» Problem details
Extract, without alteration, each line from the start of the listing to the line bearing "sc = bpy.context.scene".

#### Dataset extract ####

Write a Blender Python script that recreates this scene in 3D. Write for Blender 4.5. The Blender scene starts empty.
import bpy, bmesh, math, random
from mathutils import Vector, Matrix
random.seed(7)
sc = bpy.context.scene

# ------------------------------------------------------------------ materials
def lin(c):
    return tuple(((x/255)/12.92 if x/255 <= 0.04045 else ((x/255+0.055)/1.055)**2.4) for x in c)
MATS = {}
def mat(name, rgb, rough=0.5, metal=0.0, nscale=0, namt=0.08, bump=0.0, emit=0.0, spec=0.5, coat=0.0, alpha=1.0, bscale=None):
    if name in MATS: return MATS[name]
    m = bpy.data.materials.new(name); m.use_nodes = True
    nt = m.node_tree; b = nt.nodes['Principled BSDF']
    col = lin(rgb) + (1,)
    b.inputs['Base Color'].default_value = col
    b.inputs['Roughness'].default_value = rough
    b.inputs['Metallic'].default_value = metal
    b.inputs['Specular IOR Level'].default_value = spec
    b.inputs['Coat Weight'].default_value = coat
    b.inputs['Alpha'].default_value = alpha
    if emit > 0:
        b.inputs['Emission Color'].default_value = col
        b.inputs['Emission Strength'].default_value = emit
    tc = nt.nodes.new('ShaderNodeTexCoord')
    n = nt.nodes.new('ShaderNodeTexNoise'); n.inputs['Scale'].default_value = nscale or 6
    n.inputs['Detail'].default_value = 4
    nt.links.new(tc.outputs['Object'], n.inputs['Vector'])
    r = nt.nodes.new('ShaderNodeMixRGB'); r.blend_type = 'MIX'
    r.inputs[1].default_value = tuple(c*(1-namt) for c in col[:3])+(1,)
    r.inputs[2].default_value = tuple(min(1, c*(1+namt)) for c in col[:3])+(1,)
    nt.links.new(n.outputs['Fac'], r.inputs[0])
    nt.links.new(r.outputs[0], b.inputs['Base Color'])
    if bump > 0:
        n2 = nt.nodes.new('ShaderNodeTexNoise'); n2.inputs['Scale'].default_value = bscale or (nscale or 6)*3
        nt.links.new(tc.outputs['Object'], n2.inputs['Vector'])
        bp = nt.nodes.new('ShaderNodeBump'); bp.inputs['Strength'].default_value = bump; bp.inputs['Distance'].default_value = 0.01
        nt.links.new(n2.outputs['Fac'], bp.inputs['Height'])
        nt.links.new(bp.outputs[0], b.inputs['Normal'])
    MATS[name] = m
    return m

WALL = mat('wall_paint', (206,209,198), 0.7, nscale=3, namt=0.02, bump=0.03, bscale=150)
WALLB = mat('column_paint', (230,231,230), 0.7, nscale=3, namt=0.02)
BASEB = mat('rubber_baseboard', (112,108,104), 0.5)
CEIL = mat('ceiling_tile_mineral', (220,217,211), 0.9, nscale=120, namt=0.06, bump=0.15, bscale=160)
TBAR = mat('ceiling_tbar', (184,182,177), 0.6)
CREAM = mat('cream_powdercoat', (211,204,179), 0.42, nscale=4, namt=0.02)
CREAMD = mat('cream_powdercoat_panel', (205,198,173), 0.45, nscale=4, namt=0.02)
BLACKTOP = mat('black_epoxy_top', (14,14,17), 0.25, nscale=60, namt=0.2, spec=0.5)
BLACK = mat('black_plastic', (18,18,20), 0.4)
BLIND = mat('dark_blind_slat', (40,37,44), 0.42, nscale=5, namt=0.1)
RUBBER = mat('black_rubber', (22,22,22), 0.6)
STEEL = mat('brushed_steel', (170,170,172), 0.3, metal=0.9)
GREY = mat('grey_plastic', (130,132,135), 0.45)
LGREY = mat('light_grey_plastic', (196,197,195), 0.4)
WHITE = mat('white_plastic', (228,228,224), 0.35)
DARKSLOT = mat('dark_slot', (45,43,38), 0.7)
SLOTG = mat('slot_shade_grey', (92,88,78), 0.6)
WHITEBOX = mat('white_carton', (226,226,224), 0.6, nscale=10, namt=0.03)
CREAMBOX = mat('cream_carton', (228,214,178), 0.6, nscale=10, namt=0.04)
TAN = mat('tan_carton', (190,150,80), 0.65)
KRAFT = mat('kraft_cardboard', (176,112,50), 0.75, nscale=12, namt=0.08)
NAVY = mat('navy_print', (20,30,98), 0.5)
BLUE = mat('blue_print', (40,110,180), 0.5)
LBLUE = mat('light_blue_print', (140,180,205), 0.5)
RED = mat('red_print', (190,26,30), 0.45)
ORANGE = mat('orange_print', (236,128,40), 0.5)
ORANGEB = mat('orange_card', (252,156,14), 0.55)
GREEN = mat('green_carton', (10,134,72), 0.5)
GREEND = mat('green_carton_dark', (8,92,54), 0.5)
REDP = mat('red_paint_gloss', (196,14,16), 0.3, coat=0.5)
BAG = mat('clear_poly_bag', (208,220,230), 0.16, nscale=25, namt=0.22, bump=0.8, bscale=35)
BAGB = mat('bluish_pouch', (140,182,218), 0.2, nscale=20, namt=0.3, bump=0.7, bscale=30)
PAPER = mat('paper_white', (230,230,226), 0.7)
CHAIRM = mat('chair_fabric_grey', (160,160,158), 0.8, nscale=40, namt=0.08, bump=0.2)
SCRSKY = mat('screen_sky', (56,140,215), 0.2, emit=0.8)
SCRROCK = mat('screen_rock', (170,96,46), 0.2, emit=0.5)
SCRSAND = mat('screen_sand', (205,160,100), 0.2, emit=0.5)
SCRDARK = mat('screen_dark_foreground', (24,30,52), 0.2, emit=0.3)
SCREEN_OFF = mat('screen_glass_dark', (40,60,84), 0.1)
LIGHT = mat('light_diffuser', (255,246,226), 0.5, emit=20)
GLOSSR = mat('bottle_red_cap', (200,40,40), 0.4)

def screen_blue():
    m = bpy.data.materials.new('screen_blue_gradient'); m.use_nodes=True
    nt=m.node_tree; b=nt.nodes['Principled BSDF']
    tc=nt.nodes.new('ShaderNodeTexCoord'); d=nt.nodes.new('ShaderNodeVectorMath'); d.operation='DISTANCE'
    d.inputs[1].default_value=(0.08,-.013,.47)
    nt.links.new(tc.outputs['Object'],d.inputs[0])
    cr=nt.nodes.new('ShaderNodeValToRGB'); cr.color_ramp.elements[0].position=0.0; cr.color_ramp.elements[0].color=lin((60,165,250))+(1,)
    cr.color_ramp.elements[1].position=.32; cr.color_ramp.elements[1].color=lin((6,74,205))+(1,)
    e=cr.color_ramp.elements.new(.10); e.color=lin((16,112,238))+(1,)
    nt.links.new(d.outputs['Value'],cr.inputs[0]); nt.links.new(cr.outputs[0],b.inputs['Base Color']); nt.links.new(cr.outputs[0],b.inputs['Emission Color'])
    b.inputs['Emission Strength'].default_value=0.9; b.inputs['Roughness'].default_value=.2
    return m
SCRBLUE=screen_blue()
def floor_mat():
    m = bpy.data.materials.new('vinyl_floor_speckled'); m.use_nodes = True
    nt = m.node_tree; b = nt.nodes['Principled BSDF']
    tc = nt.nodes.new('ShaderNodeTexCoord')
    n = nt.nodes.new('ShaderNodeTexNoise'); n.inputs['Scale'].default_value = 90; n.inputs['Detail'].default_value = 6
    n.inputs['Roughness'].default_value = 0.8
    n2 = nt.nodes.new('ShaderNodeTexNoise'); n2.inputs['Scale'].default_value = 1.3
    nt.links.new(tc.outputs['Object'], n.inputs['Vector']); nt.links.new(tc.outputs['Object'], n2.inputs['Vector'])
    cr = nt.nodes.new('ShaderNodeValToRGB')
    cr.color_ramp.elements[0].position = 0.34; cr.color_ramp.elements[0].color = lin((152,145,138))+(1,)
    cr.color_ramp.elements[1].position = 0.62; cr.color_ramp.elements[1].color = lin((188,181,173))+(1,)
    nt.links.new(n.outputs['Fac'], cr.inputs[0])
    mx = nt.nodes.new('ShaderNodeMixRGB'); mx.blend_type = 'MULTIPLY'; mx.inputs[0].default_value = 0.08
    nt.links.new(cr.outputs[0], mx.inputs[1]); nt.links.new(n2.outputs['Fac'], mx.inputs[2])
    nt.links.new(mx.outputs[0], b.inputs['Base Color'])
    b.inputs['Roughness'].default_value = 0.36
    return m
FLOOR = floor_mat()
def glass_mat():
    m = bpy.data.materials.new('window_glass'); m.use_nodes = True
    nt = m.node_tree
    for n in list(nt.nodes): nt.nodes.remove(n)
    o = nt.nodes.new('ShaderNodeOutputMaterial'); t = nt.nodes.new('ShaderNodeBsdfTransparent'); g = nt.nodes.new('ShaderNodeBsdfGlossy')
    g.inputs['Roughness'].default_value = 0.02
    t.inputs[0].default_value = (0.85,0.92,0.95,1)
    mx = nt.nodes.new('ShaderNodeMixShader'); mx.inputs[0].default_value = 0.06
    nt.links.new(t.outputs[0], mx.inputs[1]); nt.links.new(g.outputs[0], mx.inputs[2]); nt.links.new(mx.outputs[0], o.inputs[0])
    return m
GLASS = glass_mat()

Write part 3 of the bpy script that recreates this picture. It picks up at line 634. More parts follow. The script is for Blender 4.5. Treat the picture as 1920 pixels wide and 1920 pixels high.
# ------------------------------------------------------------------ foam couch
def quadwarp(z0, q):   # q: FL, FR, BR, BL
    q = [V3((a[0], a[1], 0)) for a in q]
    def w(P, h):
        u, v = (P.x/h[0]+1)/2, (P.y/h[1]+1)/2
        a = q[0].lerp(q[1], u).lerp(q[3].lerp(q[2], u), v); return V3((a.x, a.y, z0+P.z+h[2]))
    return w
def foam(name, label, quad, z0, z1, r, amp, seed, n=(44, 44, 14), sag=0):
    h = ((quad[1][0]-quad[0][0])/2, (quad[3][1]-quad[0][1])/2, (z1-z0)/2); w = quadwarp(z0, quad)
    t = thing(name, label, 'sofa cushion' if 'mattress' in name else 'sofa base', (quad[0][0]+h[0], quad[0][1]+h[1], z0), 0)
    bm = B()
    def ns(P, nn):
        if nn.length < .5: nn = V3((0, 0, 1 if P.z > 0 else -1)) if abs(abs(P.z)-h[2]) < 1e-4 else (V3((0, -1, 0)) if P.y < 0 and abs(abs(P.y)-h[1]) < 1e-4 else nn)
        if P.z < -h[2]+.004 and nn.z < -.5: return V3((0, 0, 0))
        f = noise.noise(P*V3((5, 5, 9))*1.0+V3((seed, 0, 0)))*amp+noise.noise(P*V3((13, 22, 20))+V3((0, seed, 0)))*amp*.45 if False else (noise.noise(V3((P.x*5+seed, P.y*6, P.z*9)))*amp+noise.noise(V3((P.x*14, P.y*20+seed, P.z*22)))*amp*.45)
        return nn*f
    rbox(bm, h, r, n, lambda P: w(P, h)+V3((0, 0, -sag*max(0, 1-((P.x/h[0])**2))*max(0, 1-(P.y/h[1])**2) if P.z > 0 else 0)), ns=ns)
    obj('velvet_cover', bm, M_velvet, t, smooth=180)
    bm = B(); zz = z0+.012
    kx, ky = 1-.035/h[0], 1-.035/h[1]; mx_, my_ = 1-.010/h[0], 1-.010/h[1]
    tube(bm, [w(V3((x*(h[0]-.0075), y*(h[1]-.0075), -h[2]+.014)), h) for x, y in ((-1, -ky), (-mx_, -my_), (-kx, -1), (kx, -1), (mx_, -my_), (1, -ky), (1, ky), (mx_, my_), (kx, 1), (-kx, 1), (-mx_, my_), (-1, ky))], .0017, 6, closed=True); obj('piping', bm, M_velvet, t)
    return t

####

» The result
Write a Blender Python script that recreates this scene in 3D. Write for Blender 4.5. The Blender scene starts empty.
import bpy, bmesh, math, random
from mathutils import Vector, Matrix
random.seed(7)
sc = bpy.context.scene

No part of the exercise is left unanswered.